__Your task__: The complete listing should be restated exactly.

__Given data__:
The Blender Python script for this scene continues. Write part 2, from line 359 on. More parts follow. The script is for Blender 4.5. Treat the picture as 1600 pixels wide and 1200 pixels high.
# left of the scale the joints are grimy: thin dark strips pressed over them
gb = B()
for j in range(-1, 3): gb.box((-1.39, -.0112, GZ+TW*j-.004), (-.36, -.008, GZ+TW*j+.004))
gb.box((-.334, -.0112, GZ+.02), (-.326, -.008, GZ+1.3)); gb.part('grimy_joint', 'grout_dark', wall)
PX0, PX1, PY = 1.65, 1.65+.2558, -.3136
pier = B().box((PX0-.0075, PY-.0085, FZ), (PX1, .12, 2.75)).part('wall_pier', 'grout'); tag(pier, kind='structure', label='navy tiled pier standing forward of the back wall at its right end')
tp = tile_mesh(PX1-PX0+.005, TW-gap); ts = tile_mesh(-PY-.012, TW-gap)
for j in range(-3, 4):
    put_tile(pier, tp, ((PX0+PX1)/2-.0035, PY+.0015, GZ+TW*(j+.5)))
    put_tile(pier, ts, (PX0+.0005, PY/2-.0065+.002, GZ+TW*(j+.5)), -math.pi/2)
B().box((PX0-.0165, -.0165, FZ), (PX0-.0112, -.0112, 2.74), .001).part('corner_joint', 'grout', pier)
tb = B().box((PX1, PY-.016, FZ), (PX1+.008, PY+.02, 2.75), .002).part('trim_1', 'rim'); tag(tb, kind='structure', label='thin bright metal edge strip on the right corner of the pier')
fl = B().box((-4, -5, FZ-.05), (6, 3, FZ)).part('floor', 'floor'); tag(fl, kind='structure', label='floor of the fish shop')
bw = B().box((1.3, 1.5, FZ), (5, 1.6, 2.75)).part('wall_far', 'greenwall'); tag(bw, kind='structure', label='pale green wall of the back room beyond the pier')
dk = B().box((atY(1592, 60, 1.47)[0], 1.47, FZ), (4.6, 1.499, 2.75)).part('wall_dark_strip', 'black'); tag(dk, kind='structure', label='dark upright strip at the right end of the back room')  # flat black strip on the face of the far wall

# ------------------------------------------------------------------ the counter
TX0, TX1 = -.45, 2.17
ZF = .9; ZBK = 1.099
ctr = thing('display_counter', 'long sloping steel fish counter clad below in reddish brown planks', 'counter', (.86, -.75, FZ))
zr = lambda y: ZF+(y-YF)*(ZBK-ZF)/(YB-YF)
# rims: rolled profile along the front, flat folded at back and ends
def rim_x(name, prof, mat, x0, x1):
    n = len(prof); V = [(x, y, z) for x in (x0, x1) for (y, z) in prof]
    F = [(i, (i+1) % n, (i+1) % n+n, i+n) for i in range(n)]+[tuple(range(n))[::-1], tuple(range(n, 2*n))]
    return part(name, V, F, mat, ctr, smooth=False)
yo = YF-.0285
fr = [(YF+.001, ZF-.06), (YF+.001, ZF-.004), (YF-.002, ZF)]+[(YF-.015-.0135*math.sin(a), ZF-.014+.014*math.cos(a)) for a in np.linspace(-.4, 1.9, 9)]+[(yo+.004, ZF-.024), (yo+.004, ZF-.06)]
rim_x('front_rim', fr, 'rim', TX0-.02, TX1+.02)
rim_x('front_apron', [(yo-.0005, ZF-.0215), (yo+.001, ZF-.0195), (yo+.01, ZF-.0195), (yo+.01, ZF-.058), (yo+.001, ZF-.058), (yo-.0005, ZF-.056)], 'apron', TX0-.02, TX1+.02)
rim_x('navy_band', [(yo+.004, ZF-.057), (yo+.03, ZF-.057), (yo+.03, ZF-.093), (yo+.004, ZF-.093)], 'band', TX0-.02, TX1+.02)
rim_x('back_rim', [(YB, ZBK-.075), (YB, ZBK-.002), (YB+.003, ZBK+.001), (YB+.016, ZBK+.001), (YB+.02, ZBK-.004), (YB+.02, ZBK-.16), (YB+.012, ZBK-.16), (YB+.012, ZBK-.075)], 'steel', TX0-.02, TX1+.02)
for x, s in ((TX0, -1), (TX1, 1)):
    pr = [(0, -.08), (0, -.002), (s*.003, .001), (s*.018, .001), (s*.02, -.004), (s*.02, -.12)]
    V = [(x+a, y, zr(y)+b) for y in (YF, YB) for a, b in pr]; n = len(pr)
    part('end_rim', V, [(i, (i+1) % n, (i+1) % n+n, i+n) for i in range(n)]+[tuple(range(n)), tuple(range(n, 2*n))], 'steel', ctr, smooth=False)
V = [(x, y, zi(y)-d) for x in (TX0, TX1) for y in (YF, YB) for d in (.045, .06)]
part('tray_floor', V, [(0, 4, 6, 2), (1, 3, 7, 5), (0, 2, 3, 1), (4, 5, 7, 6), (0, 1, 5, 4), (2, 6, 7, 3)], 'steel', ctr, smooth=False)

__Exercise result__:
The Blender Python script for this scene continues. Write part 2, from line 359 on. More parts follow. The script is for Blender 4.5. Treat the picture as 1600 pixels wide and 1200 pixels high.
# left of the scale the joints are grimy: thin dark strips pressed over them
gb = B()
for j in range(-1, 3): gb.box((-1.39, -.0112, GZ+TW*j-.004), (-.36, -.008, GZ+TW*j+.004))
gb.box((-.334, -.0112, GZ+.02), (-.326, -.008, GZ+1.3)); gb.part('grimy_joint', 'grout_dark', wall)
PX0, PX1, PY = 1.65, 1.65+.2558, -.3136
pier = B().box((PX0-.0075, PY-.0085, FZ), (PX1, .12, 2.75)).part('wall_pier', 'grout'); tag(pier, kind='structure', label='navy tiled pier standing forward of the back wall at its right end')
tp = tile_mesh(PX1-PX0+.005, TW-gap); ts = tile_mesh(-PY-.012, TW-gap)
for j in range(-3, 4):
    put_tile(pier, tp, ((PX0+PX1)/2-.0035, PY+.0015, GZ+TW*(j+.5)))
    put_tile(pier, ts, (PX0+.0005, PY/2-.0065+.002, GZ+TW*(j+.5)), -math.pi/2)
B().box((PX0-.0165, -.0165, FZ), (PX0-.0112, -.0112, 2.74), .001).part('corner_joint', 'grout', pier)
tb = B().box((PX1, PY-.016, FZ), (PX1+.008, PY+.02, 2.75), .002).part('trim_1', 'rim'); tag(tb, kind='structure', label='thin bright metal edge strip on the right corner of the pier')
fl = B().box((-4, -5, FZ-.05), (6, 3, FZ)).part('floor', 'floor'); tag(fl, kind='structure', label='floor of the fish shop')
bw = B().box((1.3, 1.5, FZ), (5, 1.6, 2.75)).part('wall_far', 'greenwall'); tag(bw, kind='structure', label='pale green wall of the back room beyond the pier')
dk = B().box((atY(1592, 60, 1.47)[0], 1.47, FZ), (4.6, 1.499, 2.75)).part('wall_dark_strip', 'black'); tag(dk, kind='structure', label='dark upright strip at the right end of the back room')  # flat black strip on the face of the far wall

# ------------------------------------------------------------------ the counter
TX0, TX1 = -.45, 2.17
ZF = .9; ZBK = 1.099
ctr = thing('display_counter', 'long sloping steel fish counter clad below in reddish brown planks', 'counter', (.86, -.75, FZ))
zr = lambda y: ZF+(y-YF)*(ZBK-ZF)/(YB-YF)
# rims: rolled profile along the front, flat folded at back and ends
def rim_x(name, prof, mat, x0, x1):
    n = len(prof); V = [(x, y, z) for x in (x0, x1) for (y, z) in prof]
    F = [(i, (i+1) % n, (i+1) % n+n, i+n) for i in range(n)]+[tuple(range(n))[::-1], tuple(range(n, 2*n))]
    return part(name, V, F, mat, ctr, smooth=False)
yo = YF-.0285
fr = [(YF+.001, ZF-.06), (YF+.001, ZF-.004), (YF-.002, ZF)]+[(YF-.015-.0135*math.sin(a), ZF-.014+.014*math.cos(a)) for a in np.linspace(-.4, 1.9, 9)]+[(yo+.004, ZF-.024), (yo+.004, ZF-.06)]
rim_x('front_rim', fr, 'rim', TX0-.02, TX1+.02)
rim_x('front_apron', [(yo-.0005, ZF-.0215), (yo+.001, ZF-.0195), (yo+.01, ZF-.0195), (yo+.01, ZF-.058), (yo+.001, ZF-.058), (yo-.0005, ZF-.056)], 'apron', TX0-.02, TX1+.02)
rim_x('navy_band', [(yo+.004, ZF-.057), (yo+.03, ZF-.057), (yo+.03, ZF-.093), (yo+.004, ZF-.093)], 'band', TX0-.02, TX1+.02)
rim_x('back_rim', [(YB, ZBK-.075), (YB, ZBK-.002), (YB+.003, ZBK+.001), (YB+.016, ZBK+.001), (YB+.02, ZBK-.004), (YB+.02, ZBK-.16), (YB+.012, ZBK-.16), (YB+.012, ZBK-.075)], 'steel', TX0-.02, TX1+.02)
for x, s in ((TX0, -1), (TX1, 1)):
    pr = [(0, -.08), (0, -.002), (s*.003, .001), (s*.018, .001), (s*.02, -.004), (s*.02, -.12)]
    V = [(x+a, y, zr(y)+b) for y in (YF, YB) for a, b in pr]; n = len(pr)
    part('end_rim', V, [(i, (i+1) % n, (i+1) % n+n, i+n) for i in range(n)]+[tuple(range(n)), tuple(range(n, 2*n))], 'steel', ctr, smooth=False)
V = [(x, y, zi(y)-d) for x in (TX0, TX1) for y in (YF, YB) for d in (.045, .06)]
part('tray_floor', V, [(0, 4, 6, 2), (1, 3, 7, 5), (0, 2, 3, 1), (4, 5, 7, 6), (0, 1, 5, 4), (2, 6, 7, 3)], 'steel', ctr, smooth=False)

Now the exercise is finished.